INSTRUCTIONS TO FOLLOW: Go through the entries one line at a time, and gather every line that has the word "Blender".

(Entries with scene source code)

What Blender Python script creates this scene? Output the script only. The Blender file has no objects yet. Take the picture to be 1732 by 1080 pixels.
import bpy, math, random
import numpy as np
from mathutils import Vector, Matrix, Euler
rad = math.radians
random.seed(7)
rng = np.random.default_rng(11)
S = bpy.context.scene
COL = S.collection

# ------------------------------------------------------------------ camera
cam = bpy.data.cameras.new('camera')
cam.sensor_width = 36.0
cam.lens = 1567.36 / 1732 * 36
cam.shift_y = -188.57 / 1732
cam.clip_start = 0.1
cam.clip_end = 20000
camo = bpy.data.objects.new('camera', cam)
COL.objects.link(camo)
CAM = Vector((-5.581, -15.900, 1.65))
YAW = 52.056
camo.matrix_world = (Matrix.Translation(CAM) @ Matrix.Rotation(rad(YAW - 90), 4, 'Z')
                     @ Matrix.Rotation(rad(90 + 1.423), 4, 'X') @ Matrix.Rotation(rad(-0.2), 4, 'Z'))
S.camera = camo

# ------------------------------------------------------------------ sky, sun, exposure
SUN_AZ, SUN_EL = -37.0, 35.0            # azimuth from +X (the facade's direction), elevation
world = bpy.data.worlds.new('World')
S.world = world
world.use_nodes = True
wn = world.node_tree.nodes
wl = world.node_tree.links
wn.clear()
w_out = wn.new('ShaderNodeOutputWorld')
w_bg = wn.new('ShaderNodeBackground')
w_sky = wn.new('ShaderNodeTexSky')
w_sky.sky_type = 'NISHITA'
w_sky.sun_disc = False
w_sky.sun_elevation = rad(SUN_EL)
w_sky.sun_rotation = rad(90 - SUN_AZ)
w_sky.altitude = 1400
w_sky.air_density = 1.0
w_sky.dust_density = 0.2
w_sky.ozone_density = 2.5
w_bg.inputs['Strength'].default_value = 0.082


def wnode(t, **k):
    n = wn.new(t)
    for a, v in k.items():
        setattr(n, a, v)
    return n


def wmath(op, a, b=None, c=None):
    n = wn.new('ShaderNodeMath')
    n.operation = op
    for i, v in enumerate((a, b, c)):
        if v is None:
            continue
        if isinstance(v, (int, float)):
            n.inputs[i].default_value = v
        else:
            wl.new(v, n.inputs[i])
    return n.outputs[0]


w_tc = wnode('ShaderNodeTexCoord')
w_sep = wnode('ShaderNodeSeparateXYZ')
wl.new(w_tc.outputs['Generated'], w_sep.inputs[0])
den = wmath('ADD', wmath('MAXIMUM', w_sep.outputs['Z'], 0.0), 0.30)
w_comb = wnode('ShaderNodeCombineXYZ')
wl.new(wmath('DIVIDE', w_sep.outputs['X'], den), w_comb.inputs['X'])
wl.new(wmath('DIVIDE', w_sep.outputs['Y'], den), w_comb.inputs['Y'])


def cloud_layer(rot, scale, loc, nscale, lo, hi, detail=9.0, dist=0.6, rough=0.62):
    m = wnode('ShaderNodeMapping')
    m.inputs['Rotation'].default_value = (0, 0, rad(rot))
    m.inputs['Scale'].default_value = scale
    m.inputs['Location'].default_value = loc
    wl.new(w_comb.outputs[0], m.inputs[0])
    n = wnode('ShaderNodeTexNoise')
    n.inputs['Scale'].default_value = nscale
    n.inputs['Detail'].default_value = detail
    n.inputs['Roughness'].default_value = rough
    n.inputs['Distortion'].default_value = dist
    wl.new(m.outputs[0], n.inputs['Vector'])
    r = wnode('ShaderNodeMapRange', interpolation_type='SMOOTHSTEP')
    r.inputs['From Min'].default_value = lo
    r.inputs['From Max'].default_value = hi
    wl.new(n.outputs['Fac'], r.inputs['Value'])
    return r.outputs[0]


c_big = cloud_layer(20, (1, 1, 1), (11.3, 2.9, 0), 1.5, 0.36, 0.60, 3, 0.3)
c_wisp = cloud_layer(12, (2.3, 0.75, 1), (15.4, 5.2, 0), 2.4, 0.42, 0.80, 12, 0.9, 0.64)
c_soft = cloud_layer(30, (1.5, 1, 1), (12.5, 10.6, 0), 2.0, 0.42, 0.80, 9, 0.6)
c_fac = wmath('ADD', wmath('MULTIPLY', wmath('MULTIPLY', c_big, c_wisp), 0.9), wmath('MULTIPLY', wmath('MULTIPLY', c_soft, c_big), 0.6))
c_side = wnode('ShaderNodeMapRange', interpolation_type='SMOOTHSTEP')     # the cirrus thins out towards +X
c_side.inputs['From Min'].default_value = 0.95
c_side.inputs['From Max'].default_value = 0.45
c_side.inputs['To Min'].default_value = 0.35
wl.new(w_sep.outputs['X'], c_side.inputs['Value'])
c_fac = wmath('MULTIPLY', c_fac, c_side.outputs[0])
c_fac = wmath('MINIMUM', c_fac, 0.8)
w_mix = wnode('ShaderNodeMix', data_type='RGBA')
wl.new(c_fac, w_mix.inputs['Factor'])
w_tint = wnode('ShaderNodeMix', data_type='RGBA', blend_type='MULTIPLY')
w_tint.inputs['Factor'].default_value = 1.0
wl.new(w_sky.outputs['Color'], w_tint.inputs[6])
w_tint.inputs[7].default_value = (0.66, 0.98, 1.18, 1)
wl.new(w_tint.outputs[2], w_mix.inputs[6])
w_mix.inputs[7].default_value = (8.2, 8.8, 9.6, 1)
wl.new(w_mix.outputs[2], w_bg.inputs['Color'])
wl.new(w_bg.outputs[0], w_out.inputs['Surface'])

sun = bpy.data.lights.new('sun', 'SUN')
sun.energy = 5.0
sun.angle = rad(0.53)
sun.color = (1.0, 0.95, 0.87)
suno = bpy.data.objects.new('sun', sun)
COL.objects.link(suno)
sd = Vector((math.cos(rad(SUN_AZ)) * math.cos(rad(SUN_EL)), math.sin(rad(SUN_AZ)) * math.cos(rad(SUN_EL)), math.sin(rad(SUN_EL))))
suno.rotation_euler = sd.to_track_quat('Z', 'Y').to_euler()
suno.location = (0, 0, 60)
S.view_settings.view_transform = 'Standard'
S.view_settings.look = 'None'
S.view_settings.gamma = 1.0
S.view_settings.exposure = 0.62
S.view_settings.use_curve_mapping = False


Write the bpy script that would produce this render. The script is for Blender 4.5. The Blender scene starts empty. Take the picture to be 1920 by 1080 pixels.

COMPLETED EXERCISE:
What Blender Python script creates this scene? Output the script only. The Blender file has no objects yet. Take the picture to be 1732 by 1080 pixels.
Write the bpy script that would produce this render. The script is for Blender 4.5. The Blender scene starts empty. Take the picture to be 1920 by 1080 pixels.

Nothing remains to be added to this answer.